Experienced Member
Established Community Backer ***

How much you pay is really a local thing depending on the degree of service you get.


I would call around the local small business owners and see who they use, then contact them with your requirements. 


I know the web allows for remote accountants, but I am a dinosaur, I want to be able to walk in and do a face to face when something is wrong.


you can use this link to find a "local" proadvisor if you want



@Rustler wrote:


"I know the web allows for remote accountants, but I am a dinosaur..."


Ah, I have it in writing now!   LOL


Great answer for @MEANWOODBAXTER from Rustler.
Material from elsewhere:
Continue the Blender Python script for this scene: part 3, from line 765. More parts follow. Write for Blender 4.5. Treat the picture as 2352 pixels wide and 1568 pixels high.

Spot on advice, as always. 


And I might add, it has been my experience that it is very important  to ask your potential accountant, "Do you USE QuickBooks Online and are comfortable logging in and making entries in it?"


I have had the opportunity to work with CPA's.  Many will begrudgingly use it.  When I finally found one to work with that is a wiz in QBO, it made the client processing so much easier at tax time.  




Community Host



Great question. I think a large part of it depends on your preferences. Online/remote accounting is becoming increasingly popular, but are you the type of person who needs in-person meetings to get the most out of your consultation? How many times a year do you see your accountant? Do they need to be industry-specific or are you fine with generalists? 


Glad to hear the work has been drastically reduced. Has your accountant now become more of a checker than an advisor? 


And finally, with all the above answered, what do you think is a fair price for what you need? 

Community Backer ***

I work almost 100% remote with all of my clients and most I never meet in person and rarely speak to most of them on the phone ever, but is always their choice and they are welcome to call or we can meet anytime, but I tell them that is totally their call. All works fine remote with several for many years.  Two of them I had never met for a few years until the day they were finally audited I went to their office to assist (on DCAA Accounting System Audit) so met the client and the auditors (3) at the same time, but had been training them prior to audit and advising them on accounting for years before that, all knowing the audit would be coming. Industry-specific is definitely required in my GovCon industry, anyone not knowing industry will most likely not have a chance of getting through first audit much less the first 10 audits. Since I am talking from the consultant vs. client side, I will spare you on my hourly rate since I expect it would only be in range in my industry, so would likely sound very high to anyone here.